Syd fairly makes the picture talk -- what with his antics in and out of the trenches. An exceptional series of original stunts in a barnyard are productive of laughs straight from the diaphragm. From the moment that Charlie's elder brother goes on fatigue duty, there isn't a single pause in the continuity of gags. They are executed with snap and dash and spontaneous humor. If there is any criticism to make, we would direct it to an occasional stressing of the scenes. It could be shorter and be just as funny. Still, the spectator who fails to chuckle over the horse play should be locked up as dangerous to his community.

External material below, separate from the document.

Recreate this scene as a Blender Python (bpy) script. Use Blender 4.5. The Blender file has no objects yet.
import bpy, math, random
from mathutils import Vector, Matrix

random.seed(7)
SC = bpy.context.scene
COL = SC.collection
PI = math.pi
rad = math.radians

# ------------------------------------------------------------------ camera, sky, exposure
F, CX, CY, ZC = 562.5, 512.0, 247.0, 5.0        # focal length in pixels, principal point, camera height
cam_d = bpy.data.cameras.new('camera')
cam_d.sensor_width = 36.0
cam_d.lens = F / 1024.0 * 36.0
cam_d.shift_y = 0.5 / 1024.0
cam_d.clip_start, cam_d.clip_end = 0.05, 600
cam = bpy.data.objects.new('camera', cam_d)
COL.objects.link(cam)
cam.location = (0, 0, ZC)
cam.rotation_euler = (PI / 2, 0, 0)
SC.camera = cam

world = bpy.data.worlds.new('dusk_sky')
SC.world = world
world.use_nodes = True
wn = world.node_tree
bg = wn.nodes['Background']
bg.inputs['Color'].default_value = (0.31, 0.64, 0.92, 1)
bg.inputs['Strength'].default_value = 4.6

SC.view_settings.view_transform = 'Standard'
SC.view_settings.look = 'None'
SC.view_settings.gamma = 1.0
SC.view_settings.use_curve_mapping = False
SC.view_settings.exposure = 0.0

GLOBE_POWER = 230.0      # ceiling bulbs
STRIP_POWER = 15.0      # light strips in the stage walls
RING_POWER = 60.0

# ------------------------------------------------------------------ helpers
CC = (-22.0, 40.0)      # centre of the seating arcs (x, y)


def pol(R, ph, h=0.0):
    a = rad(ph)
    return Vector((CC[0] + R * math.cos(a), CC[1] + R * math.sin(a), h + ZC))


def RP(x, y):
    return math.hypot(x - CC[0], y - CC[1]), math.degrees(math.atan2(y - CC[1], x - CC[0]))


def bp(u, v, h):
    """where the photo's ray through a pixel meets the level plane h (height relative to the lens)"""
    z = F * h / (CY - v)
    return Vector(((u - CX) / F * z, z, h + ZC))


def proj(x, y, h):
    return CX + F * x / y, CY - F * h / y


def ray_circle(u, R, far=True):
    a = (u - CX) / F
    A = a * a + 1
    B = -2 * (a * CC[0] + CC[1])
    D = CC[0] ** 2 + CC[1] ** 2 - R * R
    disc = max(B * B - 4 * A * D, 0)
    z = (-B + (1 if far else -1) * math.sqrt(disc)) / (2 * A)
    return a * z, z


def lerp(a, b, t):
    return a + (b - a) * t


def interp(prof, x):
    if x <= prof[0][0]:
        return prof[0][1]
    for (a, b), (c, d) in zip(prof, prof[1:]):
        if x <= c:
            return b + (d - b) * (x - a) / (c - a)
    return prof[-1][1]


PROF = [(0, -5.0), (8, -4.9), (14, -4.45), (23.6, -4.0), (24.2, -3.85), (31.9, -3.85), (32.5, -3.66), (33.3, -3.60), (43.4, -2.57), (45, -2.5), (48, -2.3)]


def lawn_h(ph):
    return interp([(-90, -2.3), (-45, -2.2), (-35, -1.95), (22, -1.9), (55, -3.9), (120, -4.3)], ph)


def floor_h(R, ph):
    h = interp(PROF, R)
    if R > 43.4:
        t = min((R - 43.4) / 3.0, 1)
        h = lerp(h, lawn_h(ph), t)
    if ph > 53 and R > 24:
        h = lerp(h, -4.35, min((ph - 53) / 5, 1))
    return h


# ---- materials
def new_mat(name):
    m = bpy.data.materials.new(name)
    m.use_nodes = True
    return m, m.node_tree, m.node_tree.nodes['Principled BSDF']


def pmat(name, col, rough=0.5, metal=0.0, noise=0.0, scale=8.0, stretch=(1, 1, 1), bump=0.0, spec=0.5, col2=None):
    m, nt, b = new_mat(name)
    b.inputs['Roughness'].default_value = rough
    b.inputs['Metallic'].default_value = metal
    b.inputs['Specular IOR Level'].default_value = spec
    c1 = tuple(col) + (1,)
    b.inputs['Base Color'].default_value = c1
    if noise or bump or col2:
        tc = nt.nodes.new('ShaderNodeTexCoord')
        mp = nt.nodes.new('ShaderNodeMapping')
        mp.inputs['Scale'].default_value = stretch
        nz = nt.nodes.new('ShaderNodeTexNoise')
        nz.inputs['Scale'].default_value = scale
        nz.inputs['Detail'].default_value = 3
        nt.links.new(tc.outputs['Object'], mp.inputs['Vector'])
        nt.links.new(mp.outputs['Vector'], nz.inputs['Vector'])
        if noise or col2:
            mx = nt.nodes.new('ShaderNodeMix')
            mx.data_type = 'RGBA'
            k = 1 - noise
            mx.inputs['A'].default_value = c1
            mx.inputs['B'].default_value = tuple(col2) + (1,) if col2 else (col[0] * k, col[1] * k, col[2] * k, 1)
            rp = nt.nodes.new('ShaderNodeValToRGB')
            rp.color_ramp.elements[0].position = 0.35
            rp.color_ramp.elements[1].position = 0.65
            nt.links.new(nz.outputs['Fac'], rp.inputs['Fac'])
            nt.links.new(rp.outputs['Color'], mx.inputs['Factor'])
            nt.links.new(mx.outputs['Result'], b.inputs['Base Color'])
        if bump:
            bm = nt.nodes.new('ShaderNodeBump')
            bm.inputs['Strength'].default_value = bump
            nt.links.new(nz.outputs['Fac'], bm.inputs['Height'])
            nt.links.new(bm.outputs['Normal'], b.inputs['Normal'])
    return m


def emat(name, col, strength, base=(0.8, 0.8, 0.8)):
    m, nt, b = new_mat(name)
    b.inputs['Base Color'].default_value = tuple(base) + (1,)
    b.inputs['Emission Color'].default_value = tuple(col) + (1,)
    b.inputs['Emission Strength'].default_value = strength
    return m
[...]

"The Better 'Ole" is one of the best burlesques ever screened. It demonstates that Syd is a real character comedian. He is truly Bairnsfather's Old Bill to the life. The droll fellow once said, "If you knows of a beter 'ole, go to it." We suggest if you know of a better comedy, go to it. That's all we have to say.
THE BETTER 'OLE
starring Sydney Chaplin
PHOTOPLAY
December, 1926
Brother Charlie used to make pictures like this before he got
all tangled up in Art. However, we come, not to bury Charlie,
but to praise Syd. In this film, Syd picks up the characters of
the popular Bairnsfather cartoons, weaves new adventures around
Bill and Alf and makes a picture which is to comedy what "The
Big Parade" is to drama.
There is one gag that places Syd right up with the Immortals.
Bill andAlf, playing front and hind legs of a horse, respectively,
are left in a French town that is captured by the Germans. The
gorgeous adventures of that horse will always be stored in our
mind as one of our Beautiful Memories of the Eighth Art. Chuck
Reisner, the director, must be credited with an assist. Take the
children or they will run away and go by themselves.
THE BETTER 'OLE
Starring Sydney Chaplin
PICTURE PLAY
January, 1927
If you think Sydney Chaplin was at his best as a female impersonator in "Charley's Aunt" and it s successors, by all means see him in "The Better 'Ole" and get the shock of your life. Also, I may add, the laugh of your life. For he comes across with such glorious humor in this picturization of the war comedy that one is inclined to dare all other comedians to equal him. Certainly Syd surpasses his own record, and one trembles for fear his later pictures may not live up to his present one. Incidentally, this is one of the rare instances when a film is better than the play from which it was taken.
Ask me for the plot of "The Better 'Ole" and you find me dumb. The story is slight indeed, yet it is there; and so packed with incident that it reflects great credit upon the skill of everyone concerned in it. Syd is Private William Busby who has served thirty years in the British army, and is known as Old Bill, from which you will gather that he does not take the war too seriously. Accidentally, he frustrates a spy within his own regiment and ultimately checks the advance of the Germans. Offered by his general anything in the world, Old Bill modestly requests a sergeantry, and remarks to his buddy, Alf, "Bli' me, this ain't a bad war after all."
There is neither love nor heroines in "The Better 'Ole." Instead we have humanness and wholesome laughter. Don't pass this up; it's great.